There are so many well-phrased sentences that I just can't snip out
the few I'd respond to ;) And thanks for the historical insights and
rationales, that is much appreciated too :)

> You can't buy disk drives small enough to make sense out of a
 > split /usr.

Yes you can =)

Regarding "small disks" - yes, you can get a, say, 20GB Intel SLC
drive as a nice reliable media for your rpool. Why waste 3Gb of it
on a default installation (and close to that on each upgrade) when
with gzip-9 it takes just 1Gb?

Even with larger SSDs, I'd rather spend the 2GB saved by compression
off of each BE on something more useful than the bloated compressable
files - be it a fast scratch area for coding, compilations, uploading,
or just bigger L2ARC partition. So far the SSDs do cost a considerable
amount of money ($/Gb), especially the good ones, and I'd like the
expensive investment to work off every penny overpaid for it and not
slack around storing files 3 times larger than they need be ;)
Suffice it to say that the financial crisis is not over, and only a
couple of months ago I got (remote) access to my first SSD drives ever.
So yes, I care very much about using them efficiently, and yes they
are not very big.

Also, less bytes on disk means less IO's and bandwidth to access them,
and when disk compressions remain in place for ARC and L2ARC cached
blocks (I am not sure if this was integrated in illumos yet), this
also gives substantial savings in other expensive fast storage types.
(Okay, rpool is not used with L2ARC, I know - but the idea for benefit
of compression in general stands...)

Maybe I chimed in early enough, that the system did not decay very far
from the state where it supported separate /usr filesystems, and there
are only a few exceptional cases, and there is still support for it in
the "trunk" codebase.

> having a supported split /usr is a huge tax on every single
> project that integrates

There is really not much code, to my knowledge, that *should* work
before all the local filesystems have been mounted. This is a class
of pretty low-level routines which must initialize the operating
environment. If we could put the network core-filesystem support
aside, networking could certainly start after the local filesystem
mounting.

This brings up a question: are NFS/CacheFS based remote mounts of the
root filesystem components (like the root, or /usr) *actually* used
by anyone nowadays?

Indeed, NFS-mounted pieces of the OS are not my interest at the moment
(though there was recently some interest from other community members
about things like these); and in case of a locally stored /usr as a
sub-dataset of the local root, things just work (although not quite
out of the default box - as demonstrated by /sbin/sh being a symlink,
and now this adventure with networking).

 > So, we started mostly ignoring it.  I believe the only support left in
 > there was a separate /usr mounted *locally* through normal disk
 > drivers so that / and /usr could have different mount options, but
 > even that wasn't really tested or thought too carefully about, so I
 > would not be shocked at all to find that an arbitrary collection of
 > system services are damaged if you attempt it.

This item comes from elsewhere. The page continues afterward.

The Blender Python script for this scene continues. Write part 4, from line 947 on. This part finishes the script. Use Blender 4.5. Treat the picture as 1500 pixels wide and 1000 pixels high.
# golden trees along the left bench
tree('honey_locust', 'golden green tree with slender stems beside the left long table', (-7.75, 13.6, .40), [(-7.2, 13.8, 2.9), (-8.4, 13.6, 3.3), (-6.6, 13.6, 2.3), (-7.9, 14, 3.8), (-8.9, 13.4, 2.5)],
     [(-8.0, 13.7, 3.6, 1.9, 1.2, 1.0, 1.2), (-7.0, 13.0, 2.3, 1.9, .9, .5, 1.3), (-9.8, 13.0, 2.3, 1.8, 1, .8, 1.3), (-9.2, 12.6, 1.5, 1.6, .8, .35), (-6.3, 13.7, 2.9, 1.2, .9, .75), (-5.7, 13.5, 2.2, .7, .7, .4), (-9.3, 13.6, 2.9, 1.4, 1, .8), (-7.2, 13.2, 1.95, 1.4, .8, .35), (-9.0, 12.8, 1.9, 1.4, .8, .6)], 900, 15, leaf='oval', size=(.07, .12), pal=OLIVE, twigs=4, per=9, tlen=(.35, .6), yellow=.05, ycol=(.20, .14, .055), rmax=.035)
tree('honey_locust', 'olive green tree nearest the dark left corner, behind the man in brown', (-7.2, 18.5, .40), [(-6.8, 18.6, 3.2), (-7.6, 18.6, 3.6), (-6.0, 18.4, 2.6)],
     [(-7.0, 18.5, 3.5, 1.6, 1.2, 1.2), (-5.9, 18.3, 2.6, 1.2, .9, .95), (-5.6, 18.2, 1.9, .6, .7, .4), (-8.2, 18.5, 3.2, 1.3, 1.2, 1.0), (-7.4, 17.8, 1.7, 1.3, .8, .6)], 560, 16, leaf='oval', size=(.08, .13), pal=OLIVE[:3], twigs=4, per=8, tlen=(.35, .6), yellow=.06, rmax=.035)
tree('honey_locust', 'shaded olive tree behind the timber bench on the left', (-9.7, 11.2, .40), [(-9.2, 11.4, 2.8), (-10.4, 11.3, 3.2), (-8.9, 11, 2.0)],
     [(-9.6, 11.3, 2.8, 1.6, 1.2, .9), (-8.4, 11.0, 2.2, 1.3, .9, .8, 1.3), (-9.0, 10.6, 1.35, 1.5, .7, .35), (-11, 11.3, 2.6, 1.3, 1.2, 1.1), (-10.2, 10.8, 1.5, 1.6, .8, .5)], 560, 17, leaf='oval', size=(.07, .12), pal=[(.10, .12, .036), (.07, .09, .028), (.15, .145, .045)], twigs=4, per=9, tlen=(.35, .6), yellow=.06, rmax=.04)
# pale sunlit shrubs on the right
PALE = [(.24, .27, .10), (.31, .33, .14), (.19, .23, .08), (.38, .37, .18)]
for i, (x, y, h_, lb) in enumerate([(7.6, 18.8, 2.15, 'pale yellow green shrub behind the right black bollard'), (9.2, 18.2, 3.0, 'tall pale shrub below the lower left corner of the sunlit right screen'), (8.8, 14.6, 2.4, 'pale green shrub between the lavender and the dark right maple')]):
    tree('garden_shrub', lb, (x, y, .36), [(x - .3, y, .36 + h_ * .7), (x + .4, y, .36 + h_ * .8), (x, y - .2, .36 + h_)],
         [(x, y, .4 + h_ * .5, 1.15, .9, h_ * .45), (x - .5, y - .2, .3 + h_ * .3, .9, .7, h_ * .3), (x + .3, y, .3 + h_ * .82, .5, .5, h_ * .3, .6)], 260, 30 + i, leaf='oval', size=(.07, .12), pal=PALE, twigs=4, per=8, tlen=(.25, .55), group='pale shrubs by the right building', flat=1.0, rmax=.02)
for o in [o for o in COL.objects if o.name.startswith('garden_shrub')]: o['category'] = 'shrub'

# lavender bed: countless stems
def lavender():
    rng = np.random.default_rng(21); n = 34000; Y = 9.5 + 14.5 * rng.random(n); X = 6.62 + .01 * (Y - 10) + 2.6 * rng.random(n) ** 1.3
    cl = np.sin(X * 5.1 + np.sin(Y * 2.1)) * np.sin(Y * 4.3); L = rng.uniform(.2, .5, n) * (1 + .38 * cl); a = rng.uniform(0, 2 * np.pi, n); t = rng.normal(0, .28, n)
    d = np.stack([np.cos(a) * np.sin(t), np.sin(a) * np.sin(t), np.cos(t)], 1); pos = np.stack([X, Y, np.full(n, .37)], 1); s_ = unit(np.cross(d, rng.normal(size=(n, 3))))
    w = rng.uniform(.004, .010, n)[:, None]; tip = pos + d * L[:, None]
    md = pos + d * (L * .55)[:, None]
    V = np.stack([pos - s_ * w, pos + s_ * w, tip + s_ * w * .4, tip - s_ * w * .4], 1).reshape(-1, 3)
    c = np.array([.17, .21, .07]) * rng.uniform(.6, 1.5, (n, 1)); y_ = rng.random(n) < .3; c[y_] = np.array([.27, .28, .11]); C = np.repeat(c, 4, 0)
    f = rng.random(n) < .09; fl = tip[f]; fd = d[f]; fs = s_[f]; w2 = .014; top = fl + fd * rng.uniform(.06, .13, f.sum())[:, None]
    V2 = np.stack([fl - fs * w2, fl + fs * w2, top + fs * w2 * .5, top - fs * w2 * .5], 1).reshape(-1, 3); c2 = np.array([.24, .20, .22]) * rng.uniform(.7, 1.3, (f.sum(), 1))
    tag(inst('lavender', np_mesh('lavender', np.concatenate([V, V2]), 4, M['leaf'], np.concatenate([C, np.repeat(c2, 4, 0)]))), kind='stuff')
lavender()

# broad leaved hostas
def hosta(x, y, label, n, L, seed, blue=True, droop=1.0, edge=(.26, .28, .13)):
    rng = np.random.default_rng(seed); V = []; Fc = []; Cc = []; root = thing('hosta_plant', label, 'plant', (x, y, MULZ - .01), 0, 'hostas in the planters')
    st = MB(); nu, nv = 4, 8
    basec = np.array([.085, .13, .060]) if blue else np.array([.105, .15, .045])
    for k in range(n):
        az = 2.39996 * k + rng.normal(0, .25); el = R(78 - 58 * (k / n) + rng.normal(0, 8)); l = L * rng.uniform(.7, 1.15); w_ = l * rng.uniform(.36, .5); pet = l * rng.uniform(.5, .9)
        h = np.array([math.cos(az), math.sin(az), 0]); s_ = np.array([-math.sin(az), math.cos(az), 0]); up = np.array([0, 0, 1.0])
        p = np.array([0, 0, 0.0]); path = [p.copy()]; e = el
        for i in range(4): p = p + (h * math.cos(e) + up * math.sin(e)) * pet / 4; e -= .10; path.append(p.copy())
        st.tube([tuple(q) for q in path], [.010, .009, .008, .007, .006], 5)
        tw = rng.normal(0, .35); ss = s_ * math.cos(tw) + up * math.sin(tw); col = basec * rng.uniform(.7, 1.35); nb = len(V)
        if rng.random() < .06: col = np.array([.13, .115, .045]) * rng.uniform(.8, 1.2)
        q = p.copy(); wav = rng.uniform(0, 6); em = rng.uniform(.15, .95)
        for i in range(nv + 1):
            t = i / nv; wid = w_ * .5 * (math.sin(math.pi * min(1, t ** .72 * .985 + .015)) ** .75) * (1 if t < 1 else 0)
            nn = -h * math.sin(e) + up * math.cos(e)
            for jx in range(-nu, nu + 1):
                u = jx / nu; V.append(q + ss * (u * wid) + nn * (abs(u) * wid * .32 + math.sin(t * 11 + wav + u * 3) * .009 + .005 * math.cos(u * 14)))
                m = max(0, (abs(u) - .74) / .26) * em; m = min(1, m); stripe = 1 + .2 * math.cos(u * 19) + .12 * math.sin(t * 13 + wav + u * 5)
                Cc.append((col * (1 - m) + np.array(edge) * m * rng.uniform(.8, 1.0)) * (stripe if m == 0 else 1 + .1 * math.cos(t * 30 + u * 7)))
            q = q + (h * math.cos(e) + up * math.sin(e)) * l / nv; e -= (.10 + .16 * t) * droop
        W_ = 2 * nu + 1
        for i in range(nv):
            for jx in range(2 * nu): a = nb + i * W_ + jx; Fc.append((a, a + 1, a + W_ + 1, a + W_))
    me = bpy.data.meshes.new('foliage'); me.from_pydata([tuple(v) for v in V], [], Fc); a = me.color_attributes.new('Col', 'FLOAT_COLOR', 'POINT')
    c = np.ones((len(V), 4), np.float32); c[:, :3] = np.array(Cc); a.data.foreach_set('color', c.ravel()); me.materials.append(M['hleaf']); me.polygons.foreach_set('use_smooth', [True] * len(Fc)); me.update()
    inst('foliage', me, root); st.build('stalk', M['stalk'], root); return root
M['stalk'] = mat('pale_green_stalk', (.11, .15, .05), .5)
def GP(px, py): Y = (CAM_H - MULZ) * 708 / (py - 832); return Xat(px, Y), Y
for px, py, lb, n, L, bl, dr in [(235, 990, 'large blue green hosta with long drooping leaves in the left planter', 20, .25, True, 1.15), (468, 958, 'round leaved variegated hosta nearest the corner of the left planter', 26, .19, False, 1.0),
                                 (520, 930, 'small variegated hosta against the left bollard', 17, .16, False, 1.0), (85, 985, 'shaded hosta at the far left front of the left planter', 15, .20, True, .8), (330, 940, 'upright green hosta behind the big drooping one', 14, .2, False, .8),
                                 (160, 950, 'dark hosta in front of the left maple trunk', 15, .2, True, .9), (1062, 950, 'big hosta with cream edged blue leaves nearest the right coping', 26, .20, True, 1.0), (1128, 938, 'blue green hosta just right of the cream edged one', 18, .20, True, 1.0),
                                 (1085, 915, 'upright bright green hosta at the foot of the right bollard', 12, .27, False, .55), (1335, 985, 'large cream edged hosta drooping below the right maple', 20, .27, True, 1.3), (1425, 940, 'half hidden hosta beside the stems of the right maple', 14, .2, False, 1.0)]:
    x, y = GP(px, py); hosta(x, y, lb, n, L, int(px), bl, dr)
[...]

Over many years of such setups across Solaris 10+ OSes with ZFS roots,
I did not encounter any problems that weren't solved (as described in
the Wiki summary of my experience). At the moment only the newest one
found - network/physical - is an unsolved problem, and I've only had
a day or two to think about it :)

 > I'm not trying to rain on someone's parade here, but I do suggest
 > considering the cost/benefit ratio when looking at restoring the bad
 > old days.  Reliability is in many ways driven by simplicity.

In fact, my patches to the filesystem/* SMF method scripts build on the
code which was there, including support for mounting child datasets of
the chosen bootfs - and including /usr among these as a large dedicated
chunk of script code. I just made this procedure more reliable to work
around some field-discovered problems, namely the non-empty mountpoints
(enforce "mount -O") and botched mountpoint attributes like "/a/usr".
Things were indeed "fragile" before such fixes, but I haven't had any
failures or mishaps in this area after integrating them on our systems.

 >> My worry here is that you're adding complexity to an already
>> complex system; instead, we need significant simplification.
>
> Another big +1 on that.

I am sorry to hear this... I guess these would be two major nails in
the coffin for an attempt to RTI into the illumos-gate and distros?
Well then, the procedure is now documented and patches arepublished.
If anyone wants to follow my ways, the maps are out there anyhow...

Alternately, much (not all) of this hassle could become irrelevant
if gzip-9 support just came for rootfs support :)

Unlike the part of my split-root project which supports filesystems
shared between BEs (like /var/cores or /var/adm) that might benefit
from being stored on other pools and/or from quotas/reservations,
the split /usr support is indeed mostly about great compression.